“Italian Re-Evolution: Design in Italian Society in the Eighties”
Museums have generally chosen one of two methodologies for survey exhibitions of contemporary design. In one, the purely esthetic qualities of functional artifacts such as teacups, record players, and chairs are isolated by placing the objects on pedestals or in vitrines as if they were sculptures; alternatively, the design process itself unfolds in displays often including experimental prototypes and tracking initial concept through final execution.
“Italian Re-Evolution: Design in Italian Society in the Eighties” ostensibly proposes a new methodology. Organized by museum director Sebastian J. Adler and guest curator Piero Sartogo, a Roman architect and teacher, the show purports to refocus our understanding of design by examining its manifestations within a sociocultural context. “This is not an exhibition of the Italian way of life, nor of objects,” Sartogo writes in the accompanying catalogue, “but an exhibition of the object-user relationship.” Despite the rhetoric, however, the show actually employs the pedestal-and-vitrine approach, albeit in theatrical guise. In short, this is an exhibition representing the apotheosis of the museum store.
Some 600 objects, from coffee pots and computers to televisions and opera sets, have been arranged in a linear path chronicling the events of a “typical” Italian day. (We know it’s typical because the show is periodically punctuated with demographic charts outlining what percentage of the population drinks its coffee black or owns a car or house, how many minutes are spent eating lunch, and other such data.) This maze is subdivided into 16 exhibition areas defining two categories of events in the life of the day. Work-time activities include: waking up (two alarm clocks and a row of coffee pots and espresso machines), going to work (motor scooters and a Vespacar enhanced by tape-recorded sounds of city traffic), working (a factory conveyor belt lined with manufactured products), shopping (an avenue of store windows displaying fashions, high and low), and so on.

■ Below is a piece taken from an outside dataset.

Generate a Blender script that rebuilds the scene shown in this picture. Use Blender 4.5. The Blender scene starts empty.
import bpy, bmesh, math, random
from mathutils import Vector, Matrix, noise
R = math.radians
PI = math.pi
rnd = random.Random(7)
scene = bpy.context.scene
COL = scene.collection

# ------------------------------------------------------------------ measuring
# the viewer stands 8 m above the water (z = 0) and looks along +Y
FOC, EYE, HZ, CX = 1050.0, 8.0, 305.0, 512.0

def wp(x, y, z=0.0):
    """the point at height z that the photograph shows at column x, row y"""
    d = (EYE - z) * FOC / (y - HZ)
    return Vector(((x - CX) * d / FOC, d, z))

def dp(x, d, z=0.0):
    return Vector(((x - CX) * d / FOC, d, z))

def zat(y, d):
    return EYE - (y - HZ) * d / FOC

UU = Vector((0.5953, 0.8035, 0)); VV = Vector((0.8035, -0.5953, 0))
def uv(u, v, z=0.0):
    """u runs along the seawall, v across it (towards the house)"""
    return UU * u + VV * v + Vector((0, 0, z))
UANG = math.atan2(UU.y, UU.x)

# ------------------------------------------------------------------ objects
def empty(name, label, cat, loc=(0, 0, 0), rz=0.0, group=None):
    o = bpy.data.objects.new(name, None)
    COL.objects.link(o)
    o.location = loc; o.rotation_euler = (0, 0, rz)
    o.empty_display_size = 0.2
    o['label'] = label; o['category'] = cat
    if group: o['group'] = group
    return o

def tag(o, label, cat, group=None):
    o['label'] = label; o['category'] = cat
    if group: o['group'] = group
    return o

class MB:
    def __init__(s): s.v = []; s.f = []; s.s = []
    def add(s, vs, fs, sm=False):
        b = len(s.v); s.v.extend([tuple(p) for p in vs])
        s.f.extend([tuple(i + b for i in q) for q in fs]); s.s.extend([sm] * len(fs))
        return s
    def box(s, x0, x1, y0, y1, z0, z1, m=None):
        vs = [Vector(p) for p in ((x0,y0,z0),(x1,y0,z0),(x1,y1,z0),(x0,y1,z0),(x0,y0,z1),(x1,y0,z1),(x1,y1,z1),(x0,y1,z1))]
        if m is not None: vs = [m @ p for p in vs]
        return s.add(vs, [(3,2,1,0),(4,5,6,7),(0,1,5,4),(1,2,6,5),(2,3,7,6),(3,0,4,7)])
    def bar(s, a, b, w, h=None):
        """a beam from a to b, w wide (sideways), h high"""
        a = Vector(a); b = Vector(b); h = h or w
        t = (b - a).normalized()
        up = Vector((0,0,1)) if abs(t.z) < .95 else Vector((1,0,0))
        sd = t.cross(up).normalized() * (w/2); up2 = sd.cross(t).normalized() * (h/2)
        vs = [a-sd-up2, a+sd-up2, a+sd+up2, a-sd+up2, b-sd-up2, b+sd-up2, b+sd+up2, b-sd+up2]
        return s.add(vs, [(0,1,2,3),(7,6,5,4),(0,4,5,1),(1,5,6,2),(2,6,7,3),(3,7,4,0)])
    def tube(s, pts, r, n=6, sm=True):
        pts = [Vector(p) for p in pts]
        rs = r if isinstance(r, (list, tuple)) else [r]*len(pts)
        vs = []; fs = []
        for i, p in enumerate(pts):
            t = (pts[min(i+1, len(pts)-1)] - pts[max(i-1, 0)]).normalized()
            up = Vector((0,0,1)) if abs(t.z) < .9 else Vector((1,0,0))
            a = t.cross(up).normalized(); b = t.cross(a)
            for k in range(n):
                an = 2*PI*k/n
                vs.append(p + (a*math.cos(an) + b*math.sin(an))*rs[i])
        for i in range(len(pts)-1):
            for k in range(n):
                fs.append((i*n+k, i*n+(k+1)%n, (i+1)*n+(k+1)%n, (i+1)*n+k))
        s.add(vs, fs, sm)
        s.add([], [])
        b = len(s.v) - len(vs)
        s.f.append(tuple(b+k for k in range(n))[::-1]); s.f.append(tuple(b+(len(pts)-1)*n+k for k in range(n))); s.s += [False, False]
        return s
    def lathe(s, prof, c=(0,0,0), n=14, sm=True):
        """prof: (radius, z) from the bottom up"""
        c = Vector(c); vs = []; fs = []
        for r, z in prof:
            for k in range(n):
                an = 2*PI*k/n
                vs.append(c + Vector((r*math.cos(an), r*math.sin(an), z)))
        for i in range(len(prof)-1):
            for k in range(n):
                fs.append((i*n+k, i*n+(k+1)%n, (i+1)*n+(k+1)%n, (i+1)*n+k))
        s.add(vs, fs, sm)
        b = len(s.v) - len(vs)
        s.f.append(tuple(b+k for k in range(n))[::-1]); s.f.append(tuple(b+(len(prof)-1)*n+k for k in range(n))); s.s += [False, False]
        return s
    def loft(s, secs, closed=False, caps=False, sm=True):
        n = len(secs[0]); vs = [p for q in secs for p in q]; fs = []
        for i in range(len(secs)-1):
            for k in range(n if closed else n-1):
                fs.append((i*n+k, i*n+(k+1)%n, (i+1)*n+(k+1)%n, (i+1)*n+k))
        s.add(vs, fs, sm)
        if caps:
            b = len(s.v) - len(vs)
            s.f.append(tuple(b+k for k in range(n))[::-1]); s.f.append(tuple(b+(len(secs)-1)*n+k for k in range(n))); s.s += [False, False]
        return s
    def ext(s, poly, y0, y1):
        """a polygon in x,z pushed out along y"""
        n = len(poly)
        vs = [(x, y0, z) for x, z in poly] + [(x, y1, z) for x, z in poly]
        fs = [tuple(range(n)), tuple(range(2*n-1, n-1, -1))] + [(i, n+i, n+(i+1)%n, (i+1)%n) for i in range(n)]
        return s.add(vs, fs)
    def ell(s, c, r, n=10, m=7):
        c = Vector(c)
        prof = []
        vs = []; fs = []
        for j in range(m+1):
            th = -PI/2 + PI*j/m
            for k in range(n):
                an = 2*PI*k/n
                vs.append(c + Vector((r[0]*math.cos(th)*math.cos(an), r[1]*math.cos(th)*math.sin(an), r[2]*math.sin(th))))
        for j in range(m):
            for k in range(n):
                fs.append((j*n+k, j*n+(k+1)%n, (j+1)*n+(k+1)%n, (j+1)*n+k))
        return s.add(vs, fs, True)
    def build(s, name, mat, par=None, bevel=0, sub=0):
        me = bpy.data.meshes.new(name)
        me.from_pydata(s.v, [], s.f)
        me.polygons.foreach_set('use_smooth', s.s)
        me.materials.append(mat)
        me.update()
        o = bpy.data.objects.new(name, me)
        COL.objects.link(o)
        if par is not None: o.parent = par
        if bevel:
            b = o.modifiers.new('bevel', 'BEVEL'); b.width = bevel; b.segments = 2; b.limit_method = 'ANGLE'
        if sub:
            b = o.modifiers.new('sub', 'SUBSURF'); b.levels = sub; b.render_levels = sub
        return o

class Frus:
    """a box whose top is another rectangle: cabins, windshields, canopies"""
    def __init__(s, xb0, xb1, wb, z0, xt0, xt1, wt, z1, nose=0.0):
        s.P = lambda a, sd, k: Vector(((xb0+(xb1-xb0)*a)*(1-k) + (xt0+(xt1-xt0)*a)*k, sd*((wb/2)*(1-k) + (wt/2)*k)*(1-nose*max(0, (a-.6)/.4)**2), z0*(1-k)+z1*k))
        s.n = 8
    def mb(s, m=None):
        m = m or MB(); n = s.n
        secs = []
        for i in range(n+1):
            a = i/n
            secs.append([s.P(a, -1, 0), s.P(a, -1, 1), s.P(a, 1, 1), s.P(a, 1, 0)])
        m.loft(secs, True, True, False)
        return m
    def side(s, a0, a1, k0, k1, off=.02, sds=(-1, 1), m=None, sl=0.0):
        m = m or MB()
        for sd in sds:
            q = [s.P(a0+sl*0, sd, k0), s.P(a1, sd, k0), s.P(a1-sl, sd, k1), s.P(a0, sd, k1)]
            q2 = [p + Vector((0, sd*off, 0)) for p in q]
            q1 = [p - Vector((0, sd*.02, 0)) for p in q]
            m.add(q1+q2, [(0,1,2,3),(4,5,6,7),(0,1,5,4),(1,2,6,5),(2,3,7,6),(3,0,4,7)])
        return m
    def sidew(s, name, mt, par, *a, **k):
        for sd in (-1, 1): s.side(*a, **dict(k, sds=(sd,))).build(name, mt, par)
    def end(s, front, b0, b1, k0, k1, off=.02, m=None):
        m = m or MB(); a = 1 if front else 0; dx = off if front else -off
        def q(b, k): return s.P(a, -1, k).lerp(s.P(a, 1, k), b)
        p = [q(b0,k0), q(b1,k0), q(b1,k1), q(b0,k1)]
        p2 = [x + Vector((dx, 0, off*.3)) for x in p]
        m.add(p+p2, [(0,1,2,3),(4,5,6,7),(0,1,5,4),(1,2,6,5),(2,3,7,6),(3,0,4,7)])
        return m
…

Leisure activities, the second category, include: recreation (rows of running shoes and ski boots on Formica-clad terraces adjacent to an Alfa Romeo sports car), religion (a large window frame housing a bulletproof lectern designed for the Pope), sex (a tufted-leather seduction couch next to a red Ferrari), sports (mannequins dressed in soccer gear, their heads replaced by TV sets and radios broadcasting the World Cup games), and so forth.
That the “meaning” of these design objects truly lies in the sociocultural context of their use is everywhere claimed in the theoretical stance of the catalogue, but everywhere denied by the realities of the museum’s exhibition. They steadfastly remain objects to be looked at, with the standard spare pedestals and Plexiglas vitrines of typical museum shows simply transformed into stage sets. Sometimes the set is realistic, as in a pavilion dining room which might have been plucked whole from an upper-class home, or a shopping street with authentic store-window displays: at other times it is pure surrealism, as in the soccer players with TV heads. And, appropriately, the show ends with models of stage designs for operas performed at La Scala—theatricality in its grandest sense.
These 16 vaunted “exhibition areas” are little more than redesigned housewares, sporting goods, menswear, notions, and lingerie displays—the department store museumized. Like a department store display the exhibition, with its “look but don’t touch” insistence on the primacy of “the object-user relationship,” seductively posits a dream-world for the viewer. What it establishes most strongly is a sense of desire whose fulfillment can only be approached if we actually use the product. To use it, of course, we first must buy it.
The true nature of “the object-user relationship” could be most accurately described as commercialism—the very “ism” of contemporary design. A straightforward exegesis of that fact might have legitimized this show. Product display—the interface between the manufactured object and the potential buyer—is a crucial component of commercialism, and in the museum context translates quite easily into installation design. Indeed, for “Italian Re-Evolution” the show itself is the design object and the museum visitor the user, making the entire undertaking a most authentic example of the “object-user” relationship for the ’80s.
This show’s theatrical installation is marked by elegance, sly wit, drama, aural effects, elaborateness, a collage of seemingly contradictory modes, and surface illusion; stylistically it’s clearly mannerist. None of this, however, is presented to the viewer/user as the focus of the exhibition object. Instead, our attention is deflected toward an unknowable “relationship” between these consumer goods and the culture that uses them. Indeed, the duplicity of this attitude is what is most disturbing about the show. With the full support of a contemporary art museum, it’s as if design in Italian society in the 80s were playfully shouting. “Look over there!” While you’re looking, your pocket is being picked.